◆ **WORK INSTRUCTIONS**
Reproduce the opening lines of the records exactly, up to and including the line in which "sc.camera = camo" occurs.

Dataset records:
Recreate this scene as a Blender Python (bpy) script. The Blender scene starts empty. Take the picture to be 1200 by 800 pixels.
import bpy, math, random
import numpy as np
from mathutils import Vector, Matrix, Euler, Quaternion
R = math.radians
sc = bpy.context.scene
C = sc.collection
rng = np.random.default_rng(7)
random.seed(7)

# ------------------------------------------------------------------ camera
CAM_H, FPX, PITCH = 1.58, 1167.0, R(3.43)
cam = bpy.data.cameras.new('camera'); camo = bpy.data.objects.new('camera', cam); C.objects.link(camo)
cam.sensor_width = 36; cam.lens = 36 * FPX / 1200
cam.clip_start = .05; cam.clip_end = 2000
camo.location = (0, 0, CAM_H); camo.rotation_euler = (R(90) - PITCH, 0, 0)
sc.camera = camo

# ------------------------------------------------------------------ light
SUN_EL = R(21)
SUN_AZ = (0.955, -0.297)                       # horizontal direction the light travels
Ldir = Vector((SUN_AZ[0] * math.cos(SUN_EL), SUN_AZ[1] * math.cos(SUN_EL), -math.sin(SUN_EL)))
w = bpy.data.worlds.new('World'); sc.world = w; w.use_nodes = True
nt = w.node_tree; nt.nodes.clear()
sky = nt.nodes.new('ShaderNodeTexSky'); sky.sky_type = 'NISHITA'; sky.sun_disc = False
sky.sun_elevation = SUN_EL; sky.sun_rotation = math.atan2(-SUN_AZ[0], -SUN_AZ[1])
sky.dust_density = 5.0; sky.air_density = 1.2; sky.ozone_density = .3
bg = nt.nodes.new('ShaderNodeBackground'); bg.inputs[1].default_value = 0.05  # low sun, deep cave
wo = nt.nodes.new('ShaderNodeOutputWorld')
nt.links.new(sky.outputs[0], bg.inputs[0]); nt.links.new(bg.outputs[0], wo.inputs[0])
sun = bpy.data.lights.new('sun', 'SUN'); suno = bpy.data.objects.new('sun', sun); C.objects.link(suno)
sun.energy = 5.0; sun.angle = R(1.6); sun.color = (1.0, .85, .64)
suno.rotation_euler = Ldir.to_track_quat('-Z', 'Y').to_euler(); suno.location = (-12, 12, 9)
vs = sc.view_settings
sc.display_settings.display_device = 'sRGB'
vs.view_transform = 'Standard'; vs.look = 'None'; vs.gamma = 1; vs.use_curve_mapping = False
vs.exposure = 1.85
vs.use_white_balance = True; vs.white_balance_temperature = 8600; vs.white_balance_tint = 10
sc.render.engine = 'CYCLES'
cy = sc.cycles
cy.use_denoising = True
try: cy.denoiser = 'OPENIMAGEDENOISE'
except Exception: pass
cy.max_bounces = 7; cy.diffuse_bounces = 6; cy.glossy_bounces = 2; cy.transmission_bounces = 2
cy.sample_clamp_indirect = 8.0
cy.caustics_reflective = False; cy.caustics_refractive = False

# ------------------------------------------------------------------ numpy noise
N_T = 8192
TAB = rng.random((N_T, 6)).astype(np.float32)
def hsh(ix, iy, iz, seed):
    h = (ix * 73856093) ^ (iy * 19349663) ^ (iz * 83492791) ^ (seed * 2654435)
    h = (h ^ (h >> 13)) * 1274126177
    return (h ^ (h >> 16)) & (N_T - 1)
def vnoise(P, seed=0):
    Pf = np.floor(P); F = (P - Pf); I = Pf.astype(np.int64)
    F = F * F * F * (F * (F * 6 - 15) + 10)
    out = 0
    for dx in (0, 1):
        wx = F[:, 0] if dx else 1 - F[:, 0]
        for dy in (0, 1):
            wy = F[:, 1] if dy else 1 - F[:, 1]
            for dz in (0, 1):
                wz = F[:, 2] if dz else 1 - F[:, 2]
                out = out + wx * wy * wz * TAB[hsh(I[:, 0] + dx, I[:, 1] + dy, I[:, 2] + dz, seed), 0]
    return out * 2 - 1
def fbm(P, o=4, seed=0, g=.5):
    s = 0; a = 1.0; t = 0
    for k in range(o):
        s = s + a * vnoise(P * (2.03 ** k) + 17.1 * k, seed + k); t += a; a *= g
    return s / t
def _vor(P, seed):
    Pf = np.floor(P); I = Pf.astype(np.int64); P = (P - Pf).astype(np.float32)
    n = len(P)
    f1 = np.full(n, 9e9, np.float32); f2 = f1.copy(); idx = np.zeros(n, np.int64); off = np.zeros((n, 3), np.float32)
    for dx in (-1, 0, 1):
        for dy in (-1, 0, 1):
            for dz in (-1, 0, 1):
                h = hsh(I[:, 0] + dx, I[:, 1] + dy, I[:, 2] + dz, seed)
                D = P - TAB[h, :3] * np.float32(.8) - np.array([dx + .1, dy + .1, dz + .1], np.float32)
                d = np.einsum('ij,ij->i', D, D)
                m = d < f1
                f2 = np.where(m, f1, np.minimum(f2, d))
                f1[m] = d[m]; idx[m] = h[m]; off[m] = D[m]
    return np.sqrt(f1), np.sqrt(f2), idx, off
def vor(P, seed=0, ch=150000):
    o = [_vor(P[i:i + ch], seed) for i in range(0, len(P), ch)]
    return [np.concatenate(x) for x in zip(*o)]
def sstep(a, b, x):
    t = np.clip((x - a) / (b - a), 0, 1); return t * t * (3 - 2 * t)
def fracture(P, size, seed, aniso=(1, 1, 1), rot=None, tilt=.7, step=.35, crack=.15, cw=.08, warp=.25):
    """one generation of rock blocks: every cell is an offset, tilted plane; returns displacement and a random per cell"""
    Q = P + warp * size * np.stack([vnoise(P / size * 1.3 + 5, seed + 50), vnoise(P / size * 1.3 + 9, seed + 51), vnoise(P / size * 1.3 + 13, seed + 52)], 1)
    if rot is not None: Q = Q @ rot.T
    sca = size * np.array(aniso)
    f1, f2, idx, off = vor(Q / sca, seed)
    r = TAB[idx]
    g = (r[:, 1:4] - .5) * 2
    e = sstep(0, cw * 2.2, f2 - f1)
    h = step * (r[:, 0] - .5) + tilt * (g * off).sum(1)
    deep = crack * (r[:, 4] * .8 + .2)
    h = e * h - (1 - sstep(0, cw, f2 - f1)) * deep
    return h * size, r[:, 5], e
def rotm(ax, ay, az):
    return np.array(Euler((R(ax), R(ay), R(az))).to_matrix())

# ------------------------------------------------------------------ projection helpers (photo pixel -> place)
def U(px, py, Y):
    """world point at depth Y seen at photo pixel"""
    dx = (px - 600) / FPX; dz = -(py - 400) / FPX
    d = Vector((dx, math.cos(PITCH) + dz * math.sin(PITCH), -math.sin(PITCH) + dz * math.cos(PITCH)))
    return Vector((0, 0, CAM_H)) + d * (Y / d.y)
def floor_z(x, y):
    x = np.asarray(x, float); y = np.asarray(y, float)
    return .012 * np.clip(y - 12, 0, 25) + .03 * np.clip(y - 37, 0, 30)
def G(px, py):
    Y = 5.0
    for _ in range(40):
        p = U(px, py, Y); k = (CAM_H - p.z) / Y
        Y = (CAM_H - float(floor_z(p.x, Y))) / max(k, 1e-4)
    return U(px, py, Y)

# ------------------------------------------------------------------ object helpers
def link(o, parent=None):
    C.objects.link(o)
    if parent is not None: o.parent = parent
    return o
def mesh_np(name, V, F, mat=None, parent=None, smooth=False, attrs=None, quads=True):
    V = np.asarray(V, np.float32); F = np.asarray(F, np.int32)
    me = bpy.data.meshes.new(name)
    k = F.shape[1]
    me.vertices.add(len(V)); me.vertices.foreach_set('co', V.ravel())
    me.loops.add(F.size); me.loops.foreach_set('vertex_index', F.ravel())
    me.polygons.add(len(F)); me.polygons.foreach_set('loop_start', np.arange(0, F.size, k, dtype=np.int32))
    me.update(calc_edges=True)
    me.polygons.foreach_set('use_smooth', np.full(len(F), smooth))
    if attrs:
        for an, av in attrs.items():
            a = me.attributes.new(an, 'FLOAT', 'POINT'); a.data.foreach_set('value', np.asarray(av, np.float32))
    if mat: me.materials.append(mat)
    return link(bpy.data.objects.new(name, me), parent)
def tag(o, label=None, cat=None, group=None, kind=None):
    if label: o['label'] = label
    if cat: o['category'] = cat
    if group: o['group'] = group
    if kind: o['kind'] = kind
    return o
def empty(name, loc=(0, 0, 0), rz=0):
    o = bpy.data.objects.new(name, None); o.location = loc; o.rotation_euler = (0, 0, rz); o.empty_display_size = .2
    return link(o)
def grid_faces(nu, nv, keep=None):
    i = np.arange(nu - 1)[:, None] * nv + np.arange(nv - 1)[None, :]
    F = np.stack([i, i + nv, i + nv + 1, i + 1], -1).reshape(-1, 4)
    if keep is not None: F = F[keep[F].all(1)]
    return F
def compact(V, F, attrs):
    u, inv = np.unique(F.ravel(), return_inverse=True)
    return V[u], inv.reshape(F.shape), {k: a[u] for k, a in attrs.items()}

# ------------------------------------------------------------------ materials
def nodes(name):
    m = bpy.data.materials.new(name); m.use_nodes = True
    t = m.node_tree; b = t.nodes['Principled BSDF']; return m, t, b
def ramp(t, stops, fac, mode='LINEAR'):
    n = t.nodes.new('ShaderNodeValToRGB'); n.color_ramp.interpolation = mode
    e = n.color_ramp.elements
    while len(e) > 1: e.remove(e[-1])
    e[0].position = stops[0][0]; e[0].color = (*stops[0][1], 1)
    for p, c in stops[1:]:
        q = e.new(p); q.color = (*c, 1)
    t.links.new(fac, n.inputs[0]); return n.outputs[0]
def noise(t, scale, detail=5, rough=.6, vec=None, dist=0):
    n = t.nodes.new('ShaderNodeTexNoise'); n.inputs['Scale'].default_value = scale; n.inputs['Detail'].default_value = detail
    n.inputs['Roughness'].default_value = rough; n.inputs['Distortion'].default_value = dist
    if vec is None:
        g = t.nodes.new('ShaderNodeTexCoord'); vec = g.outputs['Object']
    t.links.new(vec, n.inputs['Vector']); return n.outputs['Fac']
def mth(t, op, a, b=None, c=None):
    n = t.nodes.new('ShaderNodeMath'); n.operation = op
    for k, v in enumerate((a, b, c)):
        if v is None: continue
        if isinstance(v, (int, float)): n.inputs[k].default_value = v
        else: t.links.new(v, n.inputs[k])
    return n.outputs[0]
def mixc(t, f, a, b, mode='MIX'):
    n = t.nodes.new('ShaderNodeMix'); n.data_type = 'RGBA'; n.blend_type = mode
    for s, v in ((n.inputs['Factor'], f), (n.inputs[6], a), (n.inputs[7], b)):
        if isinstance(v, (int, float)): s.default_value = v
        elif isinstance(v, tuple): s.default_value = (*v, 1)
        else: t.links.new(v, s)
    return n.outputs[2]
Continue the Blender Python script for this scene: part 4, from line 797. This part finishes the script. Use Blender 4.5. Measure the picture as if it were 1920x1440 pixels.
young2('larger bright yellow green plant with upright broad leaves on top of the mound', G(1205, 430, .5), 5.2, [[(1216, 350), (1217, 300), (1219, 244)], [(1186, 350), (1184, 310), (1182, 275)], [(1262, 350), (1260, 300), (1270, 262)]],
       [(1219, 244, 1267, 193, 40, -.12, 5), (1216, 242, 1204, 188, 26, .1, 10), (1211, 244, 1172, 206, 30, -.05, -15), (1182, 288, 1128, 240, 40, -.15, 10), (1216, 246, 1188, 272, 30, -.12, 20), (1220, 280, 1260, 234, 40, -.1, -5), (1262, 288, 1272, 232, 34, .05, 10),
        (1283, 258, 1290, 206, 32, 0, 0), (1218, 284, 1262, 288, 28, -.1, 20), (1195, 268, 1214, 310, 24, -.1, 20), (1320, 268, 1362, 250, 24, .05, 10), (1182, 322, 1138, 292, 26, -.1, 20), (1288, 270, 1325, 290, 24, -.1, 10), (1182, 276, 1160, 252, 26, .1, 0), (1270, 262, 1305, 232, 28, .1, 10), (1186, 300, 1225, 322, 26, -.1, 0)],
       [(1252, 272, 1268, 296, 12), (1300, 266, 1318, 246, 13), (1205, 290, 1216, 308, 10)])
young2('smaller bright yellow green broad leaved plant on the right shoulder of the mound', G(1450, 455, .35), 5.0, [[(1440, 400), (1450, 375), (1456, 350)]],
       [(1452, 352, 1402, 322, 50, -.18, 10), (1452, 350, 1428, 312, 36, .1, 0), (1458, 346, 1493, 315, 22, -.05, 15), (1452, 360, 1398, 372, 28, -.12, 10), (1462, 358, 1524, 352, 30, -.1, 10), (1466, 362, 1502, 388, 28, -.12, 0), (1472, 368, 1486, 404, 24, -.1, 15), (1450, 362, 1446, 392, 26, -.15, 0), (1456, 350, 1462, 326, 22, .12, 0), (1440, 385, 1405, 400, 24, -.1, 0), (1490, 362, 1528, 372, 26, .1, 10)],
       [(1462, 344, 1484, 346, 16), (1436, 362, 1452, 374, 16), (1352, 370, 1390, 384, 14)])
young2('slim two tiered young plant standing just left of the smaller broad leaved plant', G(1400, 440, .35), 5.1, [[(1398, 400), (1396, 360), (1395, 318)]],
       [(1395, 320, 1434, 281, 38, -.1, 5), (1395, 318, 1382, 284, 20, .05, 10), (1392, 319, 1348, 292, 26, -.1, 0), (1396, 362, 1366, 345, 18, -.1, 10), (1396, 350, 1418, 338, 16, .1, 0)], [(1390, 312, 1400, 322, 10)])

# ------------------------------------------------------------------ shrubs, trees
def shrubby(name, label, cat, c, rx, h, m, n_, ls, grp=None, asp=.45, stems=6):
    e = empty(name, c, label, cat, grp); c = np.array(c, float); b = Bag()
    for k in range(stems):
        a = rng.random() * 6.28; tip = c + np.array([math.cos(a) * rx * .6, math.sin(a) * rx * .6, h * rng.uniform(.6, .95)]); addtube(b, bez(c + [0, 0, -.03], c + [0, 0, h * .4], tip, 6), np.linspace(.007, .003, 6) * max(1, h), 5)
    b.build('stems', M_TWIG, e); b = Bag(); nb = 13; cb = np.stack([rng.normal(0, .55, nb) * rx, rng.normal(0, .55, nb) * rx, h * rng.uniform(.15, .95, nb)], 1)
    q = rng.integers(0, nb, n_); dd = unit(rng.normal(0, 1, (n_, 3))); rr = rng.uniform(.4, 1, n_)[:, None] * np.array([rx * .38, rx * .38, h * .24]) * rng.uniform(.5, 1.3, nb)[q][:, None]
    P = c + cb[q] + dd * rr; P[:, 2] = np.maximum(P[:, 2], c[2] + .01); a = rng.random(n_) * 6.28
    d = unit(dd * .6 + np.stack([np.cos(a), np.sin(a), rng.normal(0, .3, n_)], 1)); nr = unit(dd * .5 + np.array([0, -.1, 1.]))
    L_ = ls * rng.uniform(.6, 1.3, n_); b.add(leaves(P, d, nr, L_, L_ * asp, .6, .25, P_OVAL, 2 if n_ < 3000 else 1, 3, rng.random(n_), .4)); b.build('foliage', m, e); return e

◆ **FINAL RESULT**
Recreate this scene as a Blender Python (bpy) script. The Blender scene starts empty. Take the picture to be 1200 by 800 pixels.
import bpy, math, random
import numpy as np
from mathutils import Vector, Matrix, Euler, Quaternion
R = math.radians
sc = bpy.context.scene
C = sc.collection
rng = np.random.default_rng(7)
random.seed(7)

# ------------------------------------------------------------------ camera
CAM_H, FPX, PITCH = 1.58, 1167.0, R(3.43)
cam = bpy.data.cameras.new('camera'); camo = bpy.data.objects.new('camera', cam); C.objects.link(camo)
cam.sensor_width = 36; cam.lens = 36 * FPX / 1200
cam.clip_start = .05; cam.clip_end = 2000
camo.location = (0, 0, CAM_H); camo.rotation_euler = (R(90) - PITCH, 0, 0)
sc.camera = camo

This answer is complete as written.